Another problem is that we connect power amplifiers to loudspeakers. Given the nature of what each does (and how it does it), the methods used to rate one are inappropriate for the other. A 100-watt amplifier can’t produce 100 watts of power to a loudspeaker unless it plays a very annoying test waveform. Go figure.

Even so, sound system designers must select appropriate amplifiers for the loudspeakers in their projects. The power ratings supplied by amplifier manufacturers must be interpreted and scaled to meet the requirements of the design.

Some of us are old enough to remember the “power rating wars” of the 1970s. Any rating used to sell something is suspect, especially when there are many ways to test it and many more ways to present the results.

But, amplifier power ratings don’t have to be mysterious or confusing.
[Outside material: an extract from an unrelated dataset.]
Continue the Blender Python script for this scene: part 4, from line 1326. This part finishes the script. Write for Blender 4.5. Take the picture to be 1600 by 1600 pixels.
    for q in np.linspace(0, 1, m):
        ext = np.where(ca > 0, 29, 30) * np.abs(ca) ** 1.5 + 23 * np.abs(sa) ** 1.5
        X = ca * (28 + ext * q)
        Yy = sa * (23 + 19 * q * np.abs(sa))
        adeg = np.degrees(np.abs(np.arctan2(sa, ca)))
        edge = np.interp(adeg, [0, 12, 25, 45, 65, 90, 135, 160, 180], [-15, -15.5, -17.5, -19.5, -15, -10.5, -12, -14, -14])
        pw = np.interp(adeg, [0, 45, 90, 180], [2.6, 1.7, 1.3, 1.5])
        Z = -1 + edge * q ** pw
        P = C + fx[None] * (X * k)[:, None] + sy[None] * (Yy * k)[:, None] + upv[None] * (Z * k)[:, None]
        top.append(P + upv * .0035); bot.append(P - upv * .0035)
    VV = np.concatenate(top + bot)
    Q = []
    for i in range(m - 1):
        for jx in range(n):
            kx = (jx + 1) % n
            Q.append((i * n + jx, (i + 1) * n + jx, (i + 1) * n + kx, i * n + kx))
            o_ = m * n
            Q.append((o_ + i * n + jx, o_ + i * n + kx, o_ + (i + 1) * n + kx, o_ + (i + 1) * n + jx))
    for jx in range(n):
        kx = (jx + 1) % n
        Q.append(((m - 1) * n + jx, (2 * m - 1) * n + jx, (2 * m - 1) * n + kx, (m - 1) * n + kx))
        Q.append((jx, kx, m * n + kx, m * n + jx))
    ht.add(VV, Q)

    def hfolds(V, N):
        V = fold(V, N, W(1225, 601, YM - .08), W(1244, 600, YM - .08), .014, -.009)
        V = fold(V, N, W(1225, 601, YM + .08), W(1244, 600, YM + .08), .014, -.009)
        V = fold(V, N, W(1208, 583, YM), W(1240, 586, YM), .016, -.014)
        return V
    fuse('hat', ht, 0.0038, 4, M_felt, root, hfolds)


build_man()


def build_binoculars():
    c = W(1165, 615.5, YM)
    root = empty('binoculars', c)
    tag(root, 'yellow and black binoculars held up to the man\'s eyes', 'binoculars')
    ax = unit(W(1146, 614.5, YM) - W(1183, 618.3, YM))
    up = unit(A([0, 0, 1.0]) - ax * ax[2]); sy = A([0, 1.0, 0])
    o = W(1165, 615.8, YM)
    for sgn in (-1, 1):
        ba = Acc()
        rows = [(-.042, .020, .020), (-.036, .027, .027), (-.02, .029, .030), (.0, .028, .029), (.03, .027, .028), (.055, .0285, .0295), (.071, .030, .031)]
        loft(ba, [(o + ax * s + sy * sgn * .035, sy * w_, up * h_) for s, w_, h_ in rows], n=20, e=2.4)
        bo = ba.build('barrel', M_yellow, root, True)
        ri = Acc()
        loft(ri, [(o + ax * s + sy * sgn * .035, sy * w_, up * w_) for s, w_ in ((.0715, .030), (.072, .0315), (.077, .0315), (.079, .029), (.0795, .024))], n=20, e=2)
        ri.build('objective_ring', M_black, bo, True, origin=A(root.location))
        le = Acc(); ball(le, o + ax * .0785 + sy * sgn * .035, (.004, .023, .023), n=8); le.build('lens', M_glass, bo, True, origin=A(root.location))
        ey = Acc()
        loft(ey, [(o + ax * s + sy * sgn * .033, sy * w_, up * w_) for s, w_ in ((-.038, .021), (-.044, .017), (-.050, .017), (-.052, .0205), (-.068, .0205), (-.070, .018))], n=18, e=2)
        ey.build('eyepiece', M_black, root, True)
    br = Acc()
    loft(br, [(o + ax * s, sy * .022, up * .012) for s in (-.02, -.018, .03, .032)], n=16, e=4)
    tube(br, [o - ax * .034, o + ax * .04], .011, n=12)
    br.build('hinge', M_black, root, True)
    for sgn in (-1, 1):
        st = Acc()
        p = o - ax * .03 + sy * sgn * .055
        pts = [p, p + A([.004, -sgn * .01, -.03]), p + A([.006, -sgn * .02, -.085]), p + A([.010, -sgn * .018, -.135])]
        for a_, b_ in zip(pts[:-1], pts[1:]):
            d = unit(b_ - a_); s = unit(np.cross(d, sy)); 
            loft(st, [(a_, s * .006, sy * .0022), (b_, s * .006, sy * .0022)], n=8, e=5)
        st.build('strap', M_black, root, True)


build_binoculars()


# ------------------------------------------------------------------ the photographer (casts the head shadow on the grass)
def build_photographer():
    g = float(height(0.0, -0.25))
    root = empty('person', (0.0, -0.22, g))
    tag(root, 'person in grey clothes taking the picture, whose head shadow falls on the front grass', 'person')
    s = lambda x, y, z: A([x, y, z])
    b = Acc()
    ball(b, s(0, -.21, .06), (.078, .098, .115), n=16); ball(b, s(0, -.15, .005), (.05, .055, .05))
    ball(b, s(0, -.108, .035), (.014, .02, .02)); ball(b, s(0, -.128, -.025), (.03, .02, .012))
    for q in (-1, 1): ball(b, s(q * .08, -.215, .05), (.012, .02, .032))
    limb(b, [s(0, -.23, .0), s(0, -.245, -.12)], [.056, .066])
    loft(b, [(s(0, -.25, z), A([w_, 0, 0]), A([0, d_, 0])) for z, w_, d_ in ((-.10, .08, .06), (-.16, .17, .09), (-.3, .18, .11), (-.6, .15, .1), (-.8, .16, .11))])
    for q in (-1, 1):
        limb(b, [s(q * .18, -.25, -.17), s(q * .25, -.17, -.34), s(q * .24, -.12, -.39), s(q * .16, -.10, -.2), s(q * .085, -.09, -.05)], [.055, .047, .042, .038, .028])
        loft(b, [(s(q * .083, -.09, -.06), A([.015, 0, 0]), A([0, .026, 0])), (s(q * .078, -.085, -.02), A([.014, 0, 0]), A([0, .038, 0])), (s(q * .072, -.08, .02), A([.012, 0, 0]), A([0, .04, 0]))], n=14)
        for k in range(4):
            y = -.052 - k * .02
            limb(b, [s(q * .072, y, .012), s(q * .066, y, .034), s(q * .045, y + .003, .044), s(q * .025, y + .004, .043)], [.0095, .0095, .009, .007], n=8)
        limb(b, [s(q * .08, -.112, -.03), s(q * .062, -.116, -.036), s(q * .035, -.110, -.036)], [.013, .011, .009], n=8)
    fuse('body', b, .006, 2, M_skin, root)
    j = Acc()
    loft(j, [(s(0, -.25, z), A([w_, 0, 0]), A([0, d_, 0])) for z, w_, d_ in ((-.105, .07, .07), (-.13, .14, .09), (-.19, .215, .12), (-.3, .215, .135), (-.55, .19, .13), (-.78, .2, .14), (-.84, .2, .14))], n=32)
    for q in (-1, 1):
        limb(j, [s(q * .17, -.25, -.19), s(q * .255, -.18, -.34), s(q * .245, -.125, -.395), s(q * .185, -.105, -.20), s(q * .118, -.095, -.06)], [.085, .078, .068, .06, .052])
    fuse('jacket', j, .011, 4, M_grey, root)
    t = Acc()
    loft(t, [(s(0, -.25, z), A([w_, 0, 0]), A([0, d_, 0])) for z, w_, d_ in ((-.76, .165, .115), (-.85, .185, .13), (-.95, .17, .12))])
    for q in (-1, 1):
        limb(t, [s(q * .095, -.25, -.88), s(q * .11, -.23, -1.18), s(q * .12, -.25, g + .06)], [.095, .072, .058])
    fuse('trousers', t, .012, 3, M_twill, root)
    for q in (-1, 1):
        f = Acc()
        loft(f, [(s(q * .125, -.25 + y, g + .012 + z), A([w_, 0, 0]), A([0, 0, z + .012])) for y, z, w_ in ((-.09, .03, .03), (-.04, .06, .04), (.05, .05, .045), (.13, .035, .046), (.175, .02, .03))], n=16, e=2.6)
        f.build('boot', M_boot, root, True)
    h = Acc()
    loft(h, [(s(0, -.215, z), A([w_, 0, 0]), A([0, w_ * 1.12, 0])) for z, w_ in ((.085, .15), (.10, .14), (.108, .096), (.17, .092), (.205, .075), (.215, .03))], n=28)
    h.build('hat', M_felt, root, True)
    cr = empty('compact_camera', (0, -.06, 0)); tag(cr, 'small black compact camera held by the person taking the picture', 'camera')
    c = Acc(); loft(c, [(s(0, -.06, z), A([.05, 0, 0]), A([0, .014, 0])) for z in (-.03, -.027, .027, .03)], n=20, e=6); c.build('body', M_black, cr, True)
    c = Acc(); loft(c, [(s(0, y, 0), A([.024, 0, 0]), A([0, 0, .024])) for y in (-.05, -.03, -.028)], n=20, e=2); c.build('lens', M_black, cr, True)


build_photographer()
There are some guidelines, assumptions and rules-of-thumb that can simplify the process of amplifier selection without sacrificing accuracy.

A Reference Waveform

The determination of the power of an amplifier can be trivially simple, or very complicated. It depends on the characteristics of the audio waveform and the impedance of the load that it drives. The simplest AC waveform is a sine wave.

When applied to a loudspeaker, the sine wave makes it pump in and out like a piston – easy enough to visualize. There are several commonly used power equations. Both are pretty simple when used with sine waves driving resistive loads on a test bench. Power is typically calculated from the effective, or Root-Mean-Square (RMS) value of the audio waveform.
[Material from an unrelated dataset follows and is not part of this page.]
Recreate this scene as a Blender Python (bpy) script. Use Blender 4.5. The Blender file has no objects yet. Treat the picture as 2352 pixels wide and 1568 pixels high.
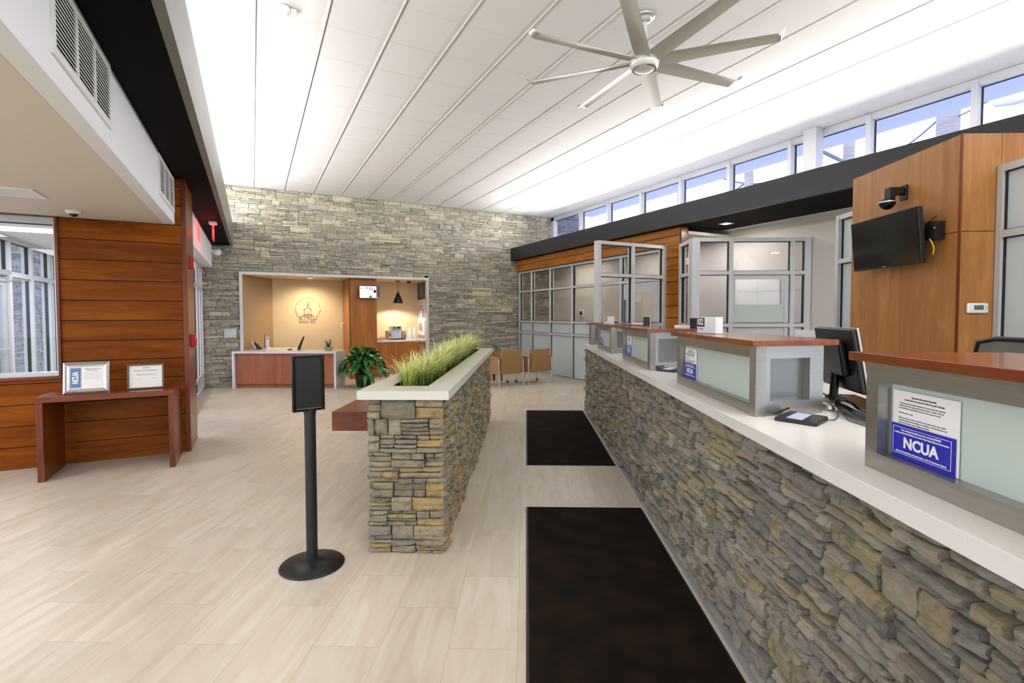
import bpy, math, random
from mathutils import Vector, Matrix, noise
PI = math.pi
R = math.radians
SC = bpy.context.scene
COL = SC.collection

# ------------------------------------------------------------------ camera
cam_data = bpy.data.cameras.new('camera')
cam = bpy.data.objects.new('camera', cam_data)
COL.objects.link(cam)
cam_data.sensor_width = 36.0
cam_data.lens = 1150.0 * 36.0 / 2352.0
cam_data.shift_y = -19.0 / 2352.0
cam_data.clip_start = 0.05
cam_data.clip_end = 200
yaw, pitch, roll = R(27.37), R(1.98), R(-0.11)
fw = Vector((math.sin(yaw) * math.cos(pitch), math.cos(yaw) * math.cos(pitch), -math.sin(pitch)))
rt = Vector((math.cos(yaw), -math.sin(yaw), 0))
up = rt.cross(fw)
r2 = rt * math.cos(roll) + up * math.sin(roll)
u2 = -rt * math.sin(roll) + up * math.cos(roll)
cam.matrix_world = Matrix(((r2.x, u2.x, -fw.x, 0), (r2.y, u2.y, -fw.y, 0), (r2.z, u2.z, -fw.z, 1.53), (0, 0, 0, 1)))
SC.camera = cam

# ------------------------------------------------------------------ world, exposure
world = bpy.data.worlds.new('world')
SC.world = world
world.use_nodes = True
wn = world.node_tree.nodes
wl = world.node_tree.links
bg = wn['Background']
tc = wn.new('ShaderNodeTexCoord')
sp = wn.new('ShaderNodeSeparateXYZ')
rp = wn.new('ShaderNodeValToRGB')
wl.new(tc.outputs['Generated'], sp.inputs[0])
wl.new(sp.outputs['Z'], rp.inputs[0])
rp.color_ramp.elements[0].position = 0.0
rp.color_ramp.elements[0].color = (0.80, 0.84, 0.98, 1)
rp.color_ramp.elements[1].position = 0.6
rp.color_ramp.elements[1].color = (0.72, 0.80, 1.0, 1)
wl.new(rp.outputs[0], bg.inputs[0])
bg.inputs[1].default_value = 2.2
SC.view_settings.view_transform = 'Standard'
SC.view_settings.look = 'None'
SC.view_settings.gamma = 1.0
SC.view_settings.exposure = 0.42
SC.view_settings.use_curve_mapping = False


def area(name, loc, size, power, color, rot=(0, 0, 0), spread=180):
    d = bpy.data.lights.new(name, 'AREA')
    d.shape = 'RECTANGLE'
    d.size, d.size_y = size
    d.energy = power
    d.color = color
    d.spread = R(spread)
    o = bpy.data.objects.new(name, d)
    COL.objects.link(o)
    o.location = loc
    o.rotation_euler = rot
    return o


WARM = (1.0, 0.93, 0.80)
NEUT = (1.0, 0.98, 0.99)
# cove uplights hidden behind the two fascias (an area light shines along its own -Z, so it is turned over)
area('cove_light_left', (-0.66, 4.9, 3.64), (0.30, 15.0), 165, NEUT, (PI, R(52), 0))
area('cove_light_right', (6.78, 3.6, 3.50), (0.30, 15.8), 250, NEUT, (PI, R(-58), 0))
# added fill without a fixture, behind the camera, bounced off the ceiling
area('rear_bounce_fill', (2.4, -2.4, 3.1), (3.6, 2.6), 470, NEUT, (PI, 0, 0))
# recessed ceiling fixtures of the low entry ceiling, corridor and offices
area('entry_ceiling_light', (-2.6, 2.5, 2.53), (0.6, 2.4), 50, NEUT)
area('entry_ceiling_light', (-2.2, -2.0, 2.53), (0.6, 2.4), 45, NEUT)
area('window_daylight_fill', (-4.95, 1.5, 1.5), (2.2, 8.0), 30, (0.86, 0.86, 1.0), (0, R(-90), 0))  # added area light standing in for daylight through the left glazing
area('entry_ceiling_light', (-3.0, 5.3, 2.53), (0.6, 0.6), 22, NEUT)
area('cove_light_left', (-0.66, 8.9, 3.64), (0.30, 5.4), 90, NEUT, (PI, R(60), 0))
area('cove_light_right', (6.78, 8.6, 3.50), (0.30, 5.4), 80, NEUT, (PI, R(-58), 0))
area('vestibule_light', (-2.2, 9.4, 2.70), (0.3, 3.0), 75, (0.90, 0.90, 1.0))
area('office_light', (7.25, 10.6, 2.90), (0.5, 1.6), 11, NEUT)
area('office_light', (7.25, 8.0, 2.90), (0.5, 1.6), 11, NEUT)
area('office_light', (7.25, 6.3, 2.90), (0.4, 0.6), 5, NEUT)
area('soffit_downlight', (7.07, 5.85, 3.055), (0.16, 0.16), 10, WARM)
area('soffit_downlight', (7.07, 2.6, 3.055), (0.16, 0.16), 14, WARM)
area('soffit_downlight', (7.07, 0.2, 3.055), (0.16, 0.16), 14, WARM)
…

Don’t get nervous – this is just a way of averaging the waveform over time to come up with a value that would equal the power (or heat) generated by a constant value of direct current. As such, the RMS value of a waveform is sometimes called its “equivalent DC value” or “heating value.”

This is a very important point. Power generation and dissipation is related to heat and dependent on time. We will revisit that later.
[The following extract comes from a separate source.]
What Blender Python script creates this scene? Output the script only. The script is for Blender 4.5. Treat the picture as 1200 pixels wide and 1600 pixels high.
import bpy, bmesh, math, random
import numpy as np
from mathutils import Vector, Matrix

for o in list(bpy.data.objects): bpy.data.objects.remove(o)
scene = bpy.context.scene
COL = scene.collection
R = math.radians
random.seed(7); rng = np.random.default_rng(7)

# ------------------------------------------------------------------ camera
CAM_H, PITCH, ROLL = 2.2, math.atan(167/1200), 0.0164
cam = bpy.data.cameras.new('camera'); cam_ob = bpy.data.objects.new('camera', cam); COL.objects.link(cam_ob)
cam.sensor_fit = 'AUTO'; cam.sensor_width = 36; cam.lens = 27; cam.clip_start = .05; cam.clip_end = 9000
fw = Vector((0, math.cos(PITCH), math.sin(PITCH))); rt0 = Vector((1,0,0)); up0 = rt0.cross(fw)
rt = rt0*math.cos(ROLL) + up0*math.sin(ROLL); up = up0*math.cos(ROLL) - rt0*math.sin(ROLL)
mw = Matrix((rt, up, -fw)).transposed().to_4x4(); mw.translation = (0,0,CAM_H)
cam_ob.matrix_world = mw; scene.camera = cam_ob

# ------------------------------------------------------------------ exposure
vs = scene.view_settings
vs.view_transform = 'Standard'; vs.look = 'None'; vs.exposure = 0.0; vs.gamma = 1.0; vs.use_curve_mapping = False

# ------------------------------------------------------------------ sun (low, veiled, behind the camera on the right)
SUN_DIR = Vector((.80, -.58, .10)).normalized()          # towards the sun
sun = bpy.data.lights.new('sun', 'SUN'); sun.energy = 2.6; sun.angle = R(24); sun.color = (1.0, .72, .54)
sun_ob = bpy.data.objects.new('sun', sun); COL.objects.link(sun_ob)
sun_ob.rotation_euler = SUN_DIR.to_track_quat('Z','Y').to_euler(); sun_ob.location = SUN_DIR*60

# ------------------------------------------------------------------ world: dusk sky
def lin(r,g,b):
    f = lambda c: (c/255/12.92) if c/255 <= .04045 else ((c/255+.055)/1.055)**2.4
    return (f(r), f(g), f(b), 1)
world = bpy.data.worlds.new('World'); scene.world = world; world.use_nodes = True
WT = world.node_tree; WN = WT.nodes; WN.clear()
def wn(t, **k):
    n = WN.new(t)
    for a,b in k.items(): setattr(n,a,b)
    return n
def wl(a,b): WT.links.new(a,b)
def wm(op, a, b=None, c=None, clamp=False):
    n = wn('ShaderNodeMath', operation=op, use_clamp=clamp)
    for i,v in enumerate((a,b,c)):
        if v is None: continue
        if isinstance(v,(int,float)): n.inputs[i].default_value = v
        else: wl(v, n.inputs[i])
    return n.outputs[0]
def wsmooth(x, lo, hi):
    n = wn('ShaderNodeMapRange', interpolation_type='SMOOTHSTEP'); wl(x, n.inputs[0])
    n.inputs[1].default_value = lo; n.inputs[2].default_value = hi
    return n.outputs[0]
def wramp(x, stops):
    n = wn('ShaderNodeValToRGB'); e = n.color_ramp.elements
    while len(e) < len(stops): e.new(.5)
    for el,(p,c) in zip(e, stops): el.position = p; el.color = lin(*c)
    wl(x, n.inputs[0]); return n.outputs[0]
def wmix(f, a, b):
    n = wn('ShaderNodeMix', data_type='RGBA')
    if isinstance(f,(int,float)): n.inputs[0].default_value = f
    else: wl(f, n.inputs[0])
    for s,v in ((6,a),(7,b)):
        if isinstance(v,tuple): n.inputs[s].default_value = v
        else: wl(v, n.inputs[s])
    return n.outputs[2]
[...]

An example will clarify this. Figure 1 shows a dummy load that can be connected to an amplifier. This allows the amplifier to produce power without making sound, which is good for the person doing the test. The loads are water heater elements submerged in oil. All of the power is converted to heat. The temperature of the load can be monitored with the built-in thermometer.

Figure 1

The AC waveform that has the highest heating value is the square wave, and is equivalent to DC. It shall serve as our reference. I’ll apply 10 volts RMS to the load and allow the temperature to stabilize.

Next, I’ll substitute pink noise for the square wave. The pink noise is pure chaos when compared to a sine or square wave (as are music and speech). How does one give it a value?

In order to produce the same load temperature as the square wave, I have to turn the amplifier up by 12 dB. This is called the “crest factor” of the waveform. It is subtracted from the square wave voltage level to find the “effective” or “heating value” of the pink noise. Ten volts RMS of pink noise produces the same power into the load resistor as a 10 VRMS square wave.

Figure 2

Figure 2 is a chart of crest factors commonly encountered in audio work.

The EIA standard (now defunct) measures the power from the amplifier using a steady 1 kHz sine wave (3 dB crest factor).

While not very realistic with regard to real-world audio applications (unless you are driving a siren), it provides a useful reference wattage that can be de-rated for complicated audio waveforms like music and speech. The EIA standard lives on as CEA-426-B R-2005.